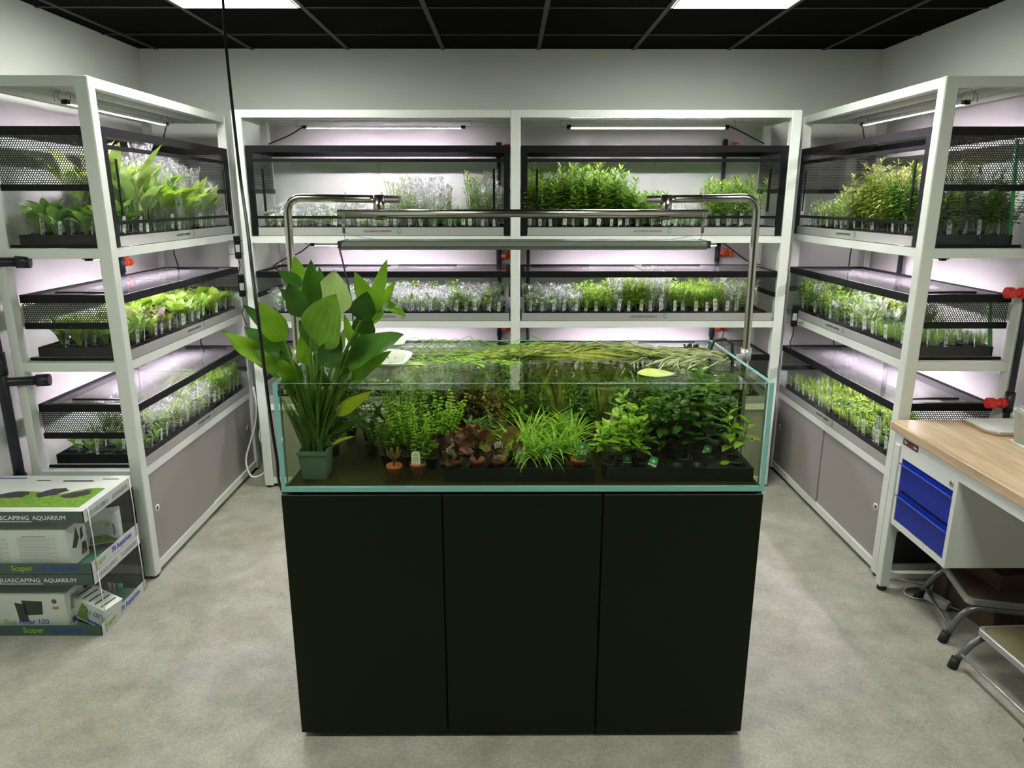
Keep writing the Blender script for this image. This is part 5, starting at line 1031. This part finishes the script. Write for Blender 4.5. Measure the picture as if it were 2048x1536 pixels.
def d4(t, L, d, h):
    f = -d / 2 - .0008; text('LED 74', .028, t, M['blueink'], (L * .22, f, h * .62), rot=(PI / 2, PI, 0)); b = MB(); b.slab([(-L * .3, f, h * .1), (L * .1, f, h * .05), (-L * .02, f, h * .8), (-L * .2, f, h * .9)], (0, .0006, 0)); b.build('plant_picture', M['moss'], t); MB().box(L * .05, f - .0004, h * .1, L * .4, f, h * .2).build('blue_bar', M['blueink'], t)
    c = MB()
    for k in range(5): c.box(-L * .45 + k * L * .19, -d * .4, h + .0002, -L * .45 + k * L * .19 + .008, d * .4, h + .0008)
    c.build('grey_print', M['card'], t)
pbox(-1.775, 2.705, .026, .16, .10, .095, -.25, (0, .30), 'lamp carton with upside-down LED print, tipped in the lower boxed aquarium', d4)
t = empty('supply_bottle', (-1.80, 2.875, .036), .5, 'white tube with green cap lying in the lower boxed aquarium', 'bottle'); MB().tube([(-.07, 0, .02), (.0, 0, .02)], .026, 16).build('bottle_body', M['cardlight'], t); MB().tube([(.0, 0, .02), (.02, 0, .02)], [.024, .017], 16).build('bottle_neck', M['white'], t); MB().cyl((.021, 0, .02), (.05, 0, .02), .016, .012, n=16).build('green_cap', M['greentag'], t)
t = empty('rolled_black_mat', (-1.765, 2.80, .008), .4, 'dark oval foam roll standing in the lower boxed aquarium', 'foam'); b = MB().lathe([(0, 0), (.028, 0), (.03, .06), (.027, .11), (0, .125)], 18); b.build('foam_roll', M['blackgrey'], t)
# ------------------------------------------------------------------ workbench
wb = empty('workbench', (0, 0, 0), 0, 'light grey steel workbench with oak top and two blue drawers', 'workbench')
BX0, BX1, BY0, BY1 = 1.700, 2.27, 1.25, 3.020
MB().rbox(BX0, BY0, .760, BX1, BY1, .801, .004).build('worktop', M['wood'], wb)
MB().box(BX0 + .012, BY0 + .03, .712, BX0 + .022, BY1 - .04, .759).build('apron', M['enamel'], wb)
MB().box(BX0 + .022, BY1 - .052, .712, BX1 - .01, BY1 - .042, .759).build('apron', M['enamel'], wb)
for (x, y) in ((BX0 + .008, BY1 - .090), (BX1 - .06, BY1 - .090), (BX0 + .008, BY0 + .04), (BX1 - .06, BY0 + .04)):
    lg = MB().rbox(x, y, .022, x + .045, y + .045, .7115, .003).build('leg', M['enamel'], wb); MB().lathe([(0, 0), (.021, 0), (.021, .010), (.014, .022), (0, .022)], 16, (x + .0225, y + .0225, 0)).build('foot', M['rubber'], lg)
MB().box(BX0 + .053, BY1 - .085, .298, BX1 - .06, BY1 - .050, .335).build('side_rail', M['enamel'], wb); MB().box(BX0 + .053, BY1 - .085, .06, BX1 - .06, BY1 - .055, .085).build('lower_rail', M['enamel'], wb)
sl = MB().box(BX0 + .0105, 2.80, .724, BX0 + .012, 2.915, .752).build('maker_plate', M['ink'], wb)
text('The', .017, sl, M['whiteink'], (BX0 + .010, 2.905, .738), (PI / 2, 0, -PI / 2), align='LEFT', sx=.8); text('Workplace', .018, sl, M['redink'], (BX0 + .010, 2.883, .738), (PI / 2, 0, -PI / 2), align='LEFT', sx=.62); text('Depot', .015, sl, M['whiteink'], (BX0 + .010, 2.832, .738), (PI / 2, 0, -PI / 2), align='LEFT', sx=.62)
UY0, UY1, UX = 2.520, 2.925, BX0 + .013
b = MB(); b.box(UX + .0205, UY0, .345, BX1 - .03, UY0 + .004, .7115); b.box(UX + .0205, UY1 - .004, .345, BX1 - .03, UY1, .7115); b.box(UX + .0205, UY0 + .004, .345, BX1 - .03, UY1 - .004, .349); b.box(BX1 - .034, UY0 + .004, .349, BX1 - .03, UY1 - .004, .7115)
b.box(UX, UY0 - .0, .345, UX + .02, UY0 + .022, .7115); b.box(UX, UY1 - .018, .345, UX + .02, UY1, .7115); b.box(UX, UY0 + .022, .345, UX + .02, UY1 - .018, .372); b.box(UX, UY0 + .022, .662, UX + .02, UY1 - .018, .7115)
b.build('drawer_housing', M['enamel'], wb)
lk = MB().cyl((UX - .004, UY0 + .036, .688), (UX + .001, UY0 + .036, .688), .011, n=18).build('lock', M['chrome'], wb); MB().box(UX - .0048, UY0 + .034, .684, UX - .004, UY0 + .038, .693).build('keyhole', M['ink'], lk)
for (z0, z1) in ((.376, .508), (.522, .655)):
    dr = MB().box(UX + .002, UY0 + .025, z0, UX + .012, UY1 - .021, z1).build('drawer', M['blue'], wb)
    h = MB().slab([(UX + .002, UY0 + .025, z1 - .030), (UX - .012, UY0 + .025, z1 - .018), (UX - .012, UY0 + .025, z1 - .012), (UX + .002, UY0 + .025, z1 - .020)], (0, UY1 - UY0 - .046, 0)); h.build('drawer_pull', M['bluel'], dr)
# things on the bench
t = empty('document_tray', (2.03, 2.90, .802), 0, 'flat wood-edged board with papers lying on the workbench', 'document tray')
MB().slab([(-.03, .095, 0), (-.035, -.07, 0), (.0, -.115, 0), (.20, -.13, 0), (.21, .095, 0)], (0, 0, .006)).build('board', pm('thin_wood_board', (.30, .20, .10), .5), t)
MB().slab([(-.015, .09, .0065), (-.018, -.06, .0065), (.012, -.10, .0065), (.19, -.115, .0065), (.20, .09, .0065)], (0, 0, .008)).build('paper_sheaf', M['cardw'], t)
b = MB()
for k in range(6): b.box(.03, -.08 + k * .025, .0147, .15 - .02 * (k % 3), -.078 + k * .025, .0152)
b.build('writing', M['greytag'], t)
o = MB().slab([(2.045, 2.745, .802), (2.02, 2.60, .802), (2.20, 2.56, .802), (2.22, 2.72, .802)], (0, 0, .002)).build('paper_sheet', M['cardw']); lab(o, 'pale sheet of paper under the plastic tub on the workbench', 'paper')
t = empty('plastic_tub', (2.092, 2.70, .8045), 0, 'clear plastic tub with dark printing standing on the workbench', 'tub'); MB().lathe([(0, 0), (.052, 0), (.064, .125), (.068, .125), (.068, .132), (.062, .132), (.050, .004), (0, .004)], 24).build('tub', glassm('cloudy_plastic', (.9, .92, .9), body=(.75, .78, .75), bodyfac=.4), t)
MB().lathe([(.06, .10), (.069, .128), (.073, .135), (.065, .145), (.03, .15), (0, .146)], 24).build('film_cover', M['bag'], t); tx = text('Qo', .04, t, M['greytag'], (-.028, -.0605, .05), (PI / 2 - .09, 0, -.4))
# ------------------------------------------------------------------ things under the bench
t = empty('brown_carton', (2.08, 2.74, 0), .15, 'brown cardboard carton under the workbench behind the step stool', 'carton'); MB().box(-.10, -.14, 0, .12, .20, .27).build('carton_body', M['brown'], t); MB().box(-.10, .02, .2702, .12, .04, .271).build('tape', M['greytag'], t)
t = empty('power_adapter', (1.905, 2.815, .0), .6, 'pale rectangular power adapter on the floor beside the tall step stool', 'adapter'); MB().rbox(-.022, -.05, .001, .022, .05, .034, .004, Matrix.Rotation(.15, 4, 'X') @ Matrix.Translation((0, 0, .006))).build('adapter_case', M['cardlight'], t); MB().tube([(0, -.05, .02), (.03, -.09, .006), (.09, -.11, .005), (.16, -.06, .005)], .003, 6).build('lead', M['wcable'], t)
cable('white_cable', [(1.80, 3.0, .03), (1.84, 2.97, .035), (1.90, 2.96, .02), (1.95, 2.98, .006)], .003, 'wcable', 'pale cable on the floor behind the workbench leg', 'cable'); cable('black_white_cable', [(1.90, 2.95, .006), (1.84, 2.94, .006), (1.81, 2.90, .006), (1.83, 2.86, .006), (1.89, 2.85, .006)], .004, 'wcable', 'looped pale cable on the floor under the blue drawers', 'cable')
# ------------------------------------------------------------------ step stools
def arc_pts(P, r=.05, n=6):
    P = [Vector(p) for p in P]; o = [P[0]]
    for i in range(1, len(P) - 1):
        a = (P[i - 1] - P[i]).normalized(); b = (P[i + 1] - P[i]).normalized(); q = min(r, (P[i - 1] - P[i]).length * .45, (P[i + 1] - P[i]).length * .45); A, B = P[i] + a * q, P[i] + b * q
        for k in range(n + 1): t = k / n; o.append(A * (1 - t) ** 2 + P[i] * 2 * t * (1 - t) + B * t * t)
    o.append(P[-1]); return o
def stool(x, y, rz, label, L, d, h, dark):
    "tread spans local y 0..L and x 0..d; feet splay outwards"
    t = empty('step_stool', (x, y, 0), rz, label, 'step stool'); b = MB(); n = 24
    def ro(sx, z, r=.03):
        o = []
        for (cx, cyy, a0) in ((d - r - sx, L - r - sx, 0), (r + sx, L - r - sx, PI / 2), (r + sx, r + sx, PI), (d - r - sx, r + sx, 1.5 * PI)):
            for k in range(6): a = a0 + k / 5 * PI / 2; o.append((cx + r * math.cos(a), cyy + r * math.sin(a), z))
        return o
    rings = [ro(0, h - .022), ro(0, h), ro(.004, h + .003), ro(.012, h + .003), ro(.014, h - .002)]
    for q in rings: b.v += q
    for k in range(4):
        for i in range(n): j = (i + 1) % n; b.f.append((k * n + i, k * n + j, k * n + n + j, k * n + n + i)); b.sm.append(False)
    b.f.append(tuple(range(n - 1, -1, -1))); b.sm.append(False); b.build('tread_rim', M['treadedge'], t)
    m = MB(); m.v += ro(.015, h - .0015); m.v += ro(.015, h + .001); m.f.append(tuple(n + k for k in range(n))); m.sm.append(False)
    for i in range(n): j = (i + 1) % n; m.f.append((i, j, n + j, n + i)); m.sm.append(False)
    m.build('tread_mat', M['brown'] if dark else M['mat'], t)
    for yy, s_ in ((.012, -1), (L - .012, 1)):
        y1 = yy + s_ * .012; P = arc_pts([(-.055, y1, .03), (.012, yy, h - .036), (d - .012, yy, h - .036), (d + .055, y1, .03)], .06)
        lg = MB().tube(P, .0135, 12).build('leg_frame', M['stoolgrey'], t)
        for xx, x2 in ((-.064, -.053), (d + .064, d + .053)): MB().cyl((xx, y1, 0), (x2, y1, .042), .0185, .0175, n=14).build('rubber_foot', M['rubber'], lg)
    for xx in (-.042, d + .042): MB().cyl((xx, .012 - .006, .062), (xx, L - .006, .062), .0065, n=10).build('brace', M['treadedge'] if not dark else M['stoolgrey'], t)
    return t
stool(1.795, 1.985, .05, 'grey step stool with olive worn tread and bright brace, out in front of the bench', .395, .26, .178, False)
stool(1.835, 2.53, -.24, 'grey tubular step stool with dark tread, half under the blue drawers', .335, .28, .20, True)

========================================

**Exercise task:**
How many lines of the listing above include the word "writing"? State the number and nothing else.

**Finished exercise:**
2